Sumber: Reuters | Editor: Anna Suci Perwitasari
KONTAN.CO.ID - SYDNEY. Harga minyak naik untuk hari kedua karena laporan industri menunjukkan persediaan minyak mentah Amerika Serikat (AS) menurun pekan lalu, menambah kekhawatiran di pasar akan pengetatan pasokan.
Rabu (24/9/2025) pukul 08.00 WIB, harga minyak berjangka jenis Brent untuk kontrak pengiriman November 2025 naik 27 sen menjadi US$ 67,90 per barel.
Sejalan, harga minyak mentah berjangka jenis West Texas Intermediate (WTI) untuk kontrak pengiriman November 2025 menguat 28 sen menjadi US$ 63,69 per barel.
Kedua harga acuan minyak naik lebih dari US$ 1 per barel pada hari Selasa (23/9/2025) karena kesepakatan untuk melanjutkan ekspor dari Kurdistan Irak terhenti, menghentikan pengiriman minyak melalui pipa dari wilayah tersebut ke Turki meskipun ada harapan akan tercapainya kesepakatan untuk mengakhiri kebuntuan, karena dua produsen utama meminta jaminan pembayaran utang.
Kesepakatan antara pemerintah federal dan daerah Kurdi di Irak serta perusahaan-perusahaan minyak akan melanjutkan ekspor sekitar 230.000 barel minyak per hari.

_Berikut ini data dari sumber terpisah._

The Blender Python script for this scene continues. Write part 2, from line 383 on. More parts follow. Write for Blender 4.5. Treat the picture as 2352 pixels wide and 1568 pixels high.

Aliran pipa telah dihentikan sejak Maret 2023.
Baca Juga: Harga Minyak Ditutup Naik US$ 1, Ditopang Terhentinya Pemulihan Ekspor Minyak Irak
Kemudian pada hari yang sama, data dari American Petroleum Institute (API) menunjukkan stok minyak mentah dan bensin AS turun, sementara stok distilat naik pekan lalu, menurut sumber pasar yang mengutip data API.
Data tersebut menunjukkan stok minyak mentah turun 3,82 juta barel dalam pekan yang berakhir 19 September, kata sumber tersebut, sementara persediaan bensin turun 1,05 juta barel dan persediaan distilat naik 518.000 barel.
Data energi resmi pemerintah AS akan dirilis pada hari Rabu, yang diperkirakan akan menunjukkan peningkatan stok minyak mentah dan bensin serta kemungkinan penurunan stok distilat.
Ada tanda-tanda lain pengetatan pasokan dengan Reuters melaporkan bahwa perusahaan minyak besar AS, Chevron, hanya akan mampu mengekspor sekitar setengah dari 240.000 barel minyak mentah per hari yang diproduksinya dengan mitra di Venezuela.
Pada bulan Juli, perusahaan menerima izin baru untuk beroperasi di negara yang dikenai sanksi, tetapi aturan baru ini berarti lebih sedikit minyak mentah berat dan berkadar sulfur tinggi yang diproduksi di Venezuela yang akan mencapai AS.